Hello Kurt,

T. Kurt Bond wrote on Mon, Jan 20, 2025 at 05:11:59PM -0500:
> Ingo says:

>> Sure, if your personal task is to write one document with one single
>> output format in mind, even a tool containing that design mistake
>> can prove adequate and helpful in that particular case.

> But that is not my personal task: my task is to generate output in multiple
> formats, which raw inclusions let me do, because I have multiple
> inclusions, one each for each appropriate output format, [...]

Wow, that's an elaborate method indeed that i don't recall having
heard of before and that i certainly did not think of myself.
Now that you describe it, i can see how it can help very advanced
users meet their very high standards for output quality - probably
at the price of relatively high effort and difficulty to implement
the scheme, but that's required for very high standards in many cases.

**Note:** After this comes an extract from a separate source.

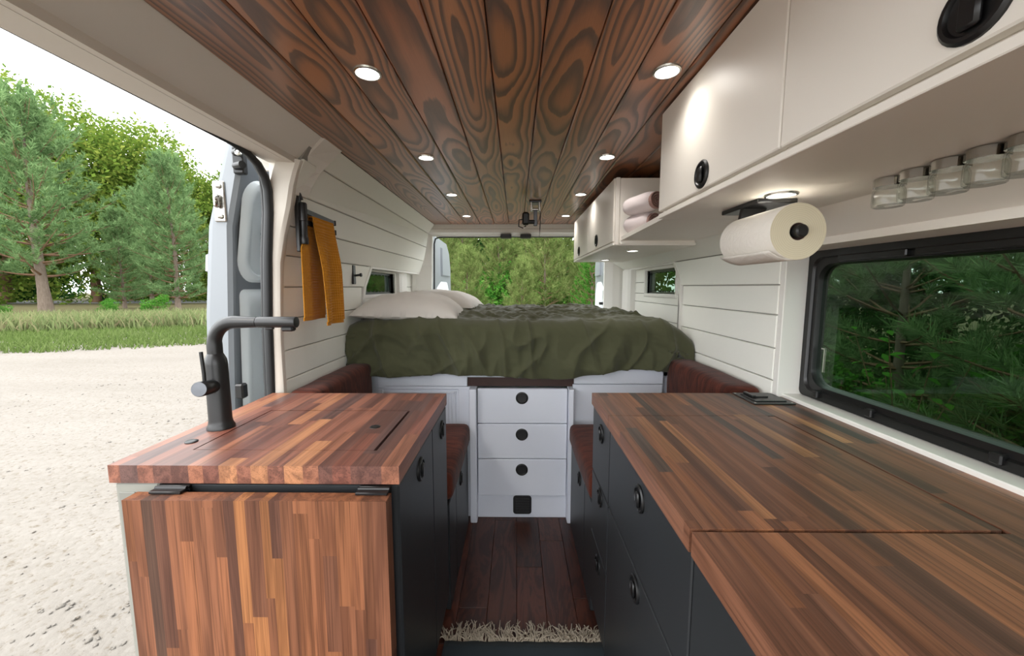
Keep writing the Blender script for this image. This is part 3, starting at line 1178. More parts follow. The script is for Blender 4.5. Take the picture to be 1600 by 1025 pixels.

It's probably not what most people who design a shallow wrapper
around one existing markup language have in mind (certainly not
the original authors of markdown or scdoc, for example), so my point
that you should ususually refrain from designing a shallow wrapper
around a particular markup language still stands.

[...]
> In some cases raw inclusions are helpful; in others they are not.
> But when they are helpful, they are VERY helpful.

I now see your point.
When making it easy to write the source document is an important
consideration, like it is for manual pages, you more likely have
a case where it is not all that helpful.